(Goal): Pictures are not part of the copy. Retype the lines from the first one through the line that contains "sc.camera = cam".

[Scene modeling code data]
↓

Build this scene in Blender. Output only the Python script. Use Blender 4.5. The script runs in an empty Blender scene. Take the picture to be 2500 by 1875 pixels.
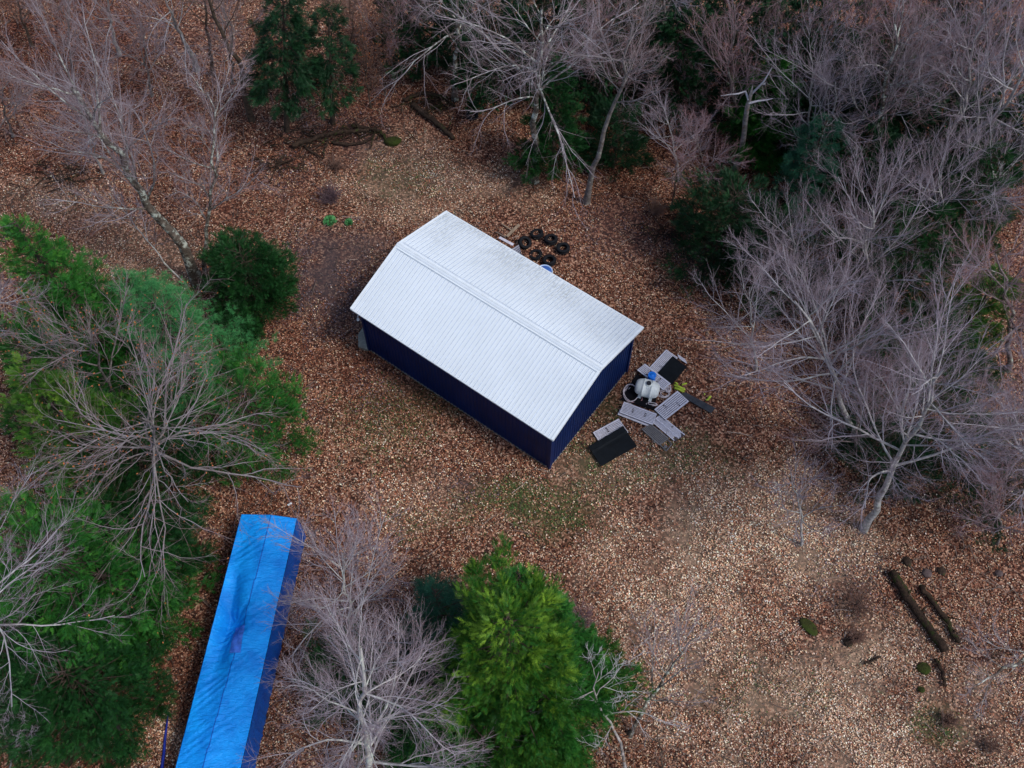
import bpy, bmesh, math, random
import numpy as np
from mathutils import Vector, Matrix
R = math.radians
rng = np.random.default_rng(7)
random.seed(7)
sc = bpy.context.scene
col = sc.collection

# ------------------------------------------------------------------ camera, world, sun, exposure
CAMH, TH, FPX = 48.27, .523, 2501.7
cam = bpy.data.objects.new('camera', bpy.data.cameras.new('camera'))
col.objects.link(cam)
cam.location = (0, 0, CAMH)
cam.rotation_euler = (TH, 0, 0)
cam.data.sensor_fit = 'HORIZONTAL'
cam.data.sensor_width = 36
cam.data.lens = 36 * FPX / 2500
cam.data.clip_end = 2000
sc.camera = cam

SUN_EL, SUN_AZ = R(56), R(118)       # azimuth measured clockwise from +y
wd = bpy.data.worlds.new('World'); sc.world = wd; wd.use_nodes = True
wn = wd.node_tree.nodes; wl = wd.node_tree.links
sky = wn.new('ShaderNodeTexSky'); sky.sky_type = 'NISHITA'; sky.sun_disc = False
sky.sun_elevation = SUN_EL; sky.sun_rotation = SUN_AZ
sky.dust_density = 1.5; sky.air_density = 1.0
bg = wn['Background']; bg.inputs['Strength'].default_value = 0.105
wl.new(sky.outputs[0], bg.inputs[0])
sl = bpy.data.lights.new('sun', 'SUN'); sl.energy = 1.5; sl.angle = R(12); sl.color = (1, .98, .93)
so = bpy.data.objects.new('sun', sl); col.objects.link(so)
sd = Vector((math.sin(SUN_AZ) * math.cos(SUN_EL), math.cos(SUN_AZ) * math.cos(SUN_EL), math.sin(SUN_EL)))
so.rotation_euler = sd.to_track_quat('Z', 'Y').to_euler()
so.location = sd * 80
sc.view_settings.view_transform = 'Standard'; sc.view_settings.look = 'None'
sc.view_settings.exposure = 0.78; sc.view_settings.gamma = 1
sc.render.engine = 'CYCLES'

# ------------------------------------------------------------------ helpers
CF = np.array([0, math.sin(TH), -math.cos(TH)]); CU = np.array([0, math.cos(TH), math.sin(TH)])
def P(x, y, z=0.0):
    """site point at height z on the sight line of survey pixel (x, y) of the aerial photograph"""
    d = np.array([1., 0, 0]) * (x - 1250) / FPX - CU * (y - 937.5) / FPX + CF
    return np.array([0, 0, CAMH]) + d * (z - CAMH) / d[2]

def tag(o, label=None, cat=None, group=None, kind=None):
    if label: o['label'] = label
    if cat: o['category'] = cat
    if group: o['group'] = group
    if kind: o['kind'] = kind
    return o

def link(name, me, mats, parent=None):
    o = bpy.data.objects.new(name, me); col.objects.link(o)
    for m in (mats if isinstance(mats, (list, tuple)) else [mats]):
        if m is not None: me.materials.append(m)
    if parent is not None: o.parent = parent
    return o

def empty(name, loc, rz=0):
    o = bpy.data.objects.new(name, None); col.objects.link(o)
    o.location = loc; o.rotation_euler = (0, 0, rz); o.empty_display_size = .3
    return o

def mesh_np(name, V, faces, attrs=None, smooth=False, fcol=None, mi=None):
    """V [n,3]; faces = list of int arrays [m,k]"""
    me = bpy.data.meshes.new(name)
    V = np.ascontiguousarray(V, dtype=np.float32)
    me.vertices.add(len(V)); me.vertices.foreach_set('co', V.ravel())
    sizes = np.concatenate([np.full(len(f), f.shape[1], np.int32) for f in faces])
    loops = np.concatenate([f.ravel() for f in faces]).astype(np.int32)
    starts = np.concatenate([[0], np.cumsum(sizes)[:-1]]).astype(np.int32)
    me.loops.add(len(loops)); me.loops.foreach_set('vertex_index', loops)
    me.polygons.add(len(sizes)); me.polygons.foreach_set('loop_start', starts)
    me.polygons.foreach_set('use_smooth', np.full(len(sizes), smooth, bool))
    if mi is not None: me.polygons.foreach_set('material_index', np.asarray(mi, np.int32))
    for k, a in (attrs or {}).items():
        at = me.attributes.new(k, 'FLOAT', 'POINT'); at.data.foreach_set('value', np.asarray(a, np.float32))
    if fcol is not None:
        at = me.attributes.new('tint', 'FLOAT_COLOR', 'FACE')
        c = np.ones((len(sizes), 4), np.float32); c[:, :3] = fcol; at.data.foreach_set('color', c.ravel())
    me.update(calc_edges=True)
    return me

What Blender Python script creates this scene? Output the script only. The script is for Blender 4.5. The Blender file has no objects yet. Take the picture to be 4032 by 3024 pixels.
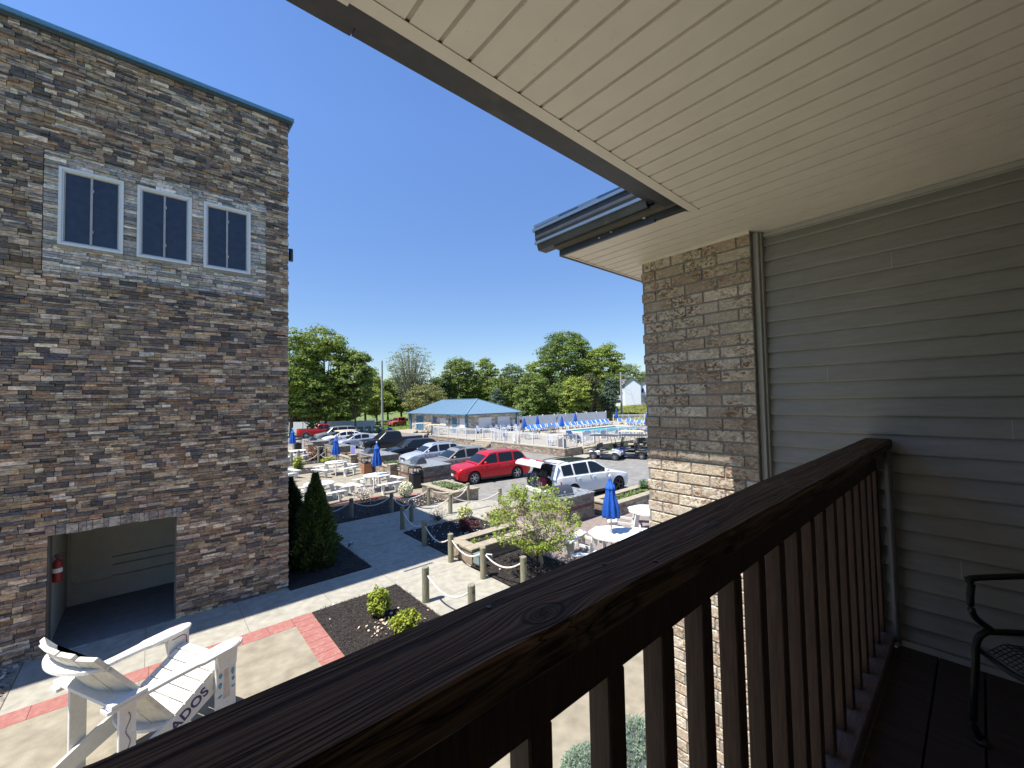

↑

(Solution for this task):
Build this scene in Blender. Output only the Python script. Use Blender 4.5. The script runs in an empty Blender scene. Take the picture to be 2500 by 1875 pixels.
import bpy, bmesh, math, random
import numpy as np
from mathutils import Vector, Matrix
R = math.radians
rng = np.random.default_rng(7)
random.seed(7)
sc = bpy.context.scene
col = sc.collection

# ------------------------------------------------------------------ camera, world, sun, exposure
CAMH, TH, FPX = 48.27, .523, 2501.7
cam = bpy.data.objects.new('camera', bpy.data.cameras.new('camera'))
col.objects.link(cam)
cam.location = (0, 0, CAMH)
cam.rotation_euler = (TH, 0, 0)
cam.data.sensor_fit = 'HORIZONTAL'
cam.data.sensor_width = 36
cam.data.lens = 36 * FPX / 2500
cam.data.clip_end = 2000
sc.camera = cam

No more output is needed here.